Secondo la Corte d'Appello, il principio di diritto espresso nella suddetta decisione non sarebbe infatti stato condivisibile poiché, nonostante la direttiva europea di cui il decreto legislativo n. 70 del 2003 costituisce recepimento ("Direttiva 2000/31/CE) prevedesse effettivamente una responsabilità del prestatore di servizi per l'omessa rimozione delle informazioni memorizzate di carattere illecito, in base alla mera conoscenza, comunque acquisita, del carattere illecito di esse, la norma interna di recepimento (art. 16 del decreto legislativo n. 70 del 2003) avrebbe un contenuto più limitato, richiedendo che tale conoscenza derivi da una "comunicazione delle autorità competenti" (cd. "conoscenza qualificata").

La Corte d'Appello, inoltre, fondava le sue conclusioni sulla considerazione della natura istantanea dell'illecito penale, che non consentirebbe di affermare la sussistenza di una responsabilità di un soggetto diverso da quello che lo commette, in virtù di fatti successivi al perfezionamento della relativa fattispecie.

Con ordinanza del 27 giugno 2025, la Corte di Cassazione, ha ritenuto tale interpretazione in contrasto non solo con la giurisprudenza penale sopra citata, ma anche con quanto affermato nella giurisprudenza civile di legittimità (cfr. Cass., Sez. 1, Sentenza n. 7708 del 19/03/2019, Rv. 653569-02 e Cass., Sez. 3, Ordinanza n. 24818 del 18/08/2023, Rv. 668654-01)

Quanto alle considerazioni svolte dalla Corte territoriale sulla natura istantanea dell'illecito, esse non terrebbero adeguatamente conto del fatto “che l'art. 16 del decreto legislativo n. 70 del 2003, alla lettera a), prevede un particolare regime della responsabilità (risarcitoria, quindi meramente civile) del prestatore di servizi per le informazioni memorizzate a richiesta di un destinatario del servizio, della cui illiceità abbia consapevolezza, con riguardo alle "azioni risarcitorie": si tratta, quindi, di una fattispecie di imputazione della responsabilità civile che parrebbe prescindere dal concorso nella responsabilità penale del terzo.”

Tenuto conto infine che la regola generale è quella per cui l'internet provider non è tenuto ad effettuare un controllo preventivo sulla liceità delle informazioni e sulle attività svolte dai terzi destinatari del servizio e che la sua responsabilità (risarcitoria) è correlata genericamente alla memorizzazione delle informazioni rese dai suddetti terzi (non al concorso nel reato istantaneo di diffamazione commesso dagli stessi), la Corte di legittimità ha ritenuto più che ragionevole la conclusione per cui tale previsione sia destinata ad operare anche nell'ipotesi in cui i fatti o le circostanze "che rendono manifesta l'illiceità dell'attività o dell'informazione" divengano noti al prestatore del servizio solo dopo l'avvenuta memorizzazione dell'informazione resa dal terzo.
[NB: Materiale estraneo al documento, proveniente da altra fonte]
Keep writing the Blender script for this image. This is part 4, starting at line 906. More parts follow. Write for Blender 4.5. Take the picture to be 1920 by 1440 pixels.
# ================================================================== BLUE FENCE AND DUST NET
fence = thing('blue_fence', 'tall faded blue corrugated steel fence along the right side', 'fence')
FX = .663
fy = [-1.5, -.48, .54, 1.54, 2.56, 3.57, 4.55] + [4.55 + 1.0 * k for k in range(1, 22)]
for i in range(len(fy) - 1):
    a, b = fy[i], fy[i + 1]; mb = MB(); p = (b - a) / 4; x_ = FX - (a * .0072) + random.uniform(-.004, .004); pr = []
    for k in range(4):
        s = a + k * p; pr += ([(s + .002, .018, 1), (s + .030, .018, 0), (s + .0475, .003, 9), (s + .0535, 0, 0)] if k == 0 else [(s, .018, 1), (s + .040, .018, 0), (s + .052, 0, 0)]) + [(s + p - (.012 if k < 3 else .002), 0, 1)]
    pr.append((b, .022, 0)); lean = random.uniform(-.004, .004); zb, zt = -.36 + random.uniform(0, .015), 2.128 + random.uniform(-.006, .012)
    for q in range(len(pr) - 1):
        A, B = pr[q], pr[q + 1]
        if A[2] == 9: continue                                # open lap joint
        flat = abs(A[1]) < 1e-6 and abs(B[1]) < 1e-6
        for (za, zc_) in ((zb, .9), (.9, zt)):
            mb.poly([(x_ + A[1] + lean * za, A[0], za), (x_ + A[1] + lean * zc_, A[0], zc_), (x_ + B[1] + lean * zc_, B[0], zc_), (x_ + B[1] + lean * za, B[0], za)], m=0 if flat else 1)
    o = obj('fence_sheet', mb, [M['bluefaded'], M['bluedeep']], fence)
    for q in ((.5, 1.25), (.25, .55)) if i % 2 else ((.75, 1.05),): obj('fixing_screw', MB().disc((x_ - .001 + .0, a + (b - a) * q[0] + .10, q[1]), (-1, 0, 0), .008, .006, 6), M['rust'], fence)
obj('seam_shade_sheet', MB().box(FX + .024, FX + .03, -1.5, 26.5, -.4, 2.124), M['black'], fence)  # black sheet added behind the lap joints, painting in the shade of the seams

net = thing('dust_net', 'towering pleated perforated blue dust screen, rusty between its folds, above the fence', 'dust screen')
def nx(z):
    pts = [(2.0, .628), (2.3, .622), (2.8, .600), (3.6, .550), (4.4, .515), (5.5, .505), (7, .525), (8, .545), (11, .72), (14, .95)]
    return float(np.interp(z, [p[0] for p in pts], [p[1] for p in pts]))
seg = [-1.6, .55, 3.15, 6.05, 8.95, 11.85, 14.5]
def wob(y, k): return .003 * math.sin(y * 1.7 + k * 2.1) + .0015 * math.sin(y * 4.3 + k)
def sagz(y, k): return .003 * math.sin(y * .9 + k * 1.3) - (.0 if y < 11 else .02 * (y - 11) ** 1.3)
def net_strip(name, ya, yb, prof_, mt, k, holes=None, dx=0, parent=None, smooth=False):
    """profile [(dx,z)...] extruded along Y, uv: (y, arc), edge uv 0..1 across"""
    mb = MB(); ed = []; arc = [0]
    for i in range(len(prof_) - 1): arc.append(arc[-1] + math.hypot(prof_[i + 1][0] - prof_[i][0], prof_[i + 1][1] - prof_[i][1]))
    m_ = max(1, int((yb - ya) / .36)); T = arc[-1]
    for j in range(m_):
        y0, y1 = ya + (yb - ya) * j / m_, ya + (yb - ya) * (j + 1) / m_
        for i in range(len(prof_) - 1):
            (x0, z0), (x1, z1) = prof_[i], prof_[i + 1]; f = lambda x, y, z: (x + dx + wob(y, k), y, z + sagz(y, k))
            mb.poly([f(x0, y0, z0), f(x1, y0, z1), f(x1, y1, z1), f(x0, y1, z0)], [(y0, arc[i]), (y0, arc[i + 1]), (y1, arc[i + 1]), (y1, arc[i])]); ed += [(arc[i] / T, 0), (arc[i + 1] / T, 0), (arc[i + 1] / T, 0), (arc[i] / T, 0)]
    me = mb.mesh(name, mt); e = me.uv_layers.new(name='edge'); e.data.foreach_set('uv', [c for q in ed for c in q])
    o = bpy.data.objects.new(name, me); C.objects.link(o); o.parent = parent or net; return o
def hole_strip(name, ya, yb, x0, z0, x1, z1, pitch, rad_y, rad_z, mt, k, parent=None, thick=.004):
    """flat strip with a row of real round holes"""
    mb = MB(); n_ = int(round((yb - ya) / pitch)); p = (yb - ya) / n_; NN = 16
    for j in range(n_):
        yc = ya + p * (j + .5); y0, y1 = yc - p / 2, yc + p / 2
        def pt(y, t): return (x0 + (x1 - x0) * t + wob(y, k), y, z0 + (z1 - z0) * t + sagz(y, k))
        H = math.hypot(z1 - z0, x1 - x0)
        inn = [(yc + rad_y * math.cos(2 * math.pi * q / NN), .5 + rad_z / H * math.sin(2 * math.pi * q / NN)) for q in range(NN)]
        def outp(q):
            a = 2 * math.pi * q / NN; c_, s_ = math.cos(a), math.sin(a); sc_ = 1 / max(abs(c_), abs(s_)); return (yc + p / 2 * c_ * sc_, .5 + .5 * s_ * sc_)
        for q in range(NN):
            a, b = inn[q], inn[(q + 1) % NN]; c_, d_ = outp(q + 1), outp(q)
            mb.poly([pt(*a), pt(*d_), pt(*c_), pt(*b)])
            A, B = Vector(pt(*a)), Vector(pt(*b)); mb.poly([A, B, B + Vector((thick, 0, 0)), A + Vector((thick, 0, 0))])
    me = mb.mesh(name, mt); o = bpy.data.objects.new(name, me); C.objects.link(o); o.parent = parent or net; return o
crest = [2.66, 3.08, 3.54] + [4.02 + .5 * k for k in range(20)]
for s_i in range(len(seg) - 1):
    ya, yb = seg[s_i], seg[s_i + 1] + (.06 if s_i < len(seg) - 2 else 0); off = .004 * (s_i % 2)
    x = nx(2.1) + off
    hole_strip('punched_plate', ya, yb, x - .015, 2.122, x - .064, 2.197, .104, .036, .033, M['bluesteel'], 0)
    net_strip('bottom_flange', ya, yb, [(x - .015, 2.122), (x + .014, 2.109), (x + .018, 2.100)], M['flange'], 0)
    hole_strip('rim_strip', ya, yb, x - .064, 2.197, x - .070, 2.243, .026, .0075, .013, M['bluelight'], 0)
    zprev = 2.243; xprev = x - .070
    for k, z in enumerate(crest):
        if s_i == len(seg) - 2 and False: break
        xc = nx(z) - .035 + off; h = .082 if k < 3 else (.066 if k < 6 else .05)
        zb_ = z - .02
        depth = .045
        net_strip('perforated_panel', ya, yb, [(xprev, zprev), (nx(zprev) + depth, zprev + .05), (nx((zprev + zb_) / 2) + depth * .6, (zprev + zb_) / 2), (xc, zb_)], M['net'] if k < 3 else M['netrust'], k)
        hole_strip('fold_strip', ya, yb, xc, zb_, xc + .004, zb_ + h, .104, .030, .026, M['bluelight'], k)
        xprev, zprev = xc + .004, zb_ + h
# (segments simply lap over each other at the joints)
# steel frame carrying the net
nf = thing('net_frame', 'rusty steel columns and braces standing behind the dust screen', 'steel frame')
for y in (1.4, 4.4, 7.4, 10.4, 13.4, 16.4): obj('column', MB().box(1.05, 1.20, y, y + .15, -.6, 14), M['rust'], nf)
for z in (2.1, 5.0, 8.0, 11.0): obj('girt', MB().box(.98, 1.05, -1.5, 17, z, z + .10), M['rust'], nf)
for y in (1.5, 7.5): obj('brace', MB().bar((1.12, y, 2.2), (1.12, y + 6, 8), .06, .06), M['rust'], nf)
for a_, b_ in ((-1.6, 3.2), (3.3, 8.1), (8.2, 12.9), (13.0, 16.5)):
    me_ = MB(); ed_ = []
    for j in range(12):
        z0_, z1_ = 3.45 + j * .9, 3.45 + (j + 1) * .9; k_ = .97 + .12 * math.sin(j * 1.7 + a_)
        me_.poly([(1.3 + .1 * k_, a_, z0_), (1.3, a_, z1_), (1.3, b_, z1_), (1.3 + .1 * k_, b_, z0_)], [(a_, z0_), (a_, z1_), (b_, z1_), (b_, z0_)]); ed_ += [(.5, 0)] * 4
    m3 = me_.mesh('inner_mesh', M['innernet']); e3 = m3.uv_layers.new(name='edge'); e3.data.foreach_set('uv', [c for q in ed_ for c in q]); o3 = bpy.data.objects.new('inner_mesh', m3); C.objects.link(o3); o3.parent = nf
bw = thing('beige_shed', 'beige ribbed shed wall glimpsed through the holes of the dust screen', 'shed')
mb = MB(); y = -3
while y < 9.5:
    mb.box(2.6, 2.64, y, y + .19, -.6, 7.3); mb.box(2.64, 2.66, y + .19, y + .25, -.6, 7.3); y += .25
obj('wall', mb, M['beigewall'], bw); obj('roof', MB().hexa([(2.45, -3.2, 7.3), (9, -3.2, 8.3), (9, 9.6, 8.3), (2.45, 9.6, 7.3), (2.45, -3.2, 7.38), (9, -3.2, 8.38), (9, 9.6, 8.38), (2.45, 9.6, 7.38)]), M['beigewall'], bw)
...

“E, in tal caso, non potendo essere più impedita la pubblicazione, non resta al prestatore che operarne la rimozione, anche a prescindere dalla comunicazione delle autorità, per evitare la propria responsabilità (quanto meno sul piano risarcitorio).”

Dunque, “l'obbligo di rimozione delle informazioni illecite memorizzate sorge per l'hosting provider nel momento stesso in cui egli, in qualunque modo, acquisisca la conoscenza di fatti o circostanze che rendano tale illiceità manifesta; in quest'ottica, la "comunicazione delle autorità competenti" rappresenta solo una fonte qualificata di acquisizione della predetta conoscenza”.

In conclusione, il punto di equilibrio che emerge dalla normativa europea ed interna secondo l’interpretazione della Corte di Cassazione, è dato dai seguenti principi di diritto: "il prestatore di servizi informatici che assuma il ruolo di hosting provider non attivo va, di regola, esente dalla responsabilità per la pubblicazione delle eventuali informazioni illecite che provengano dai terzi - e, più specificamente, in relazione alla problematica oggetto della presente controversia - per tutti gli eventuali commenti diffamatori inviati dai terzi, ma, una volta che egli acquisisca la consapevolezza della manifesta illiceità degli stessi (in qualunque modo, anche non necessariamente a seguito di una comunicazione delle autorità competenti, sebbene, in tale ultimo caso, possa essere più agevole percepire il carattere "manifesto" dell'illiceità), è tenuto ad attivarsi per rimuoverli tempestivamente, per continuare a godere dell'esenzione dalla indicata responsabilità".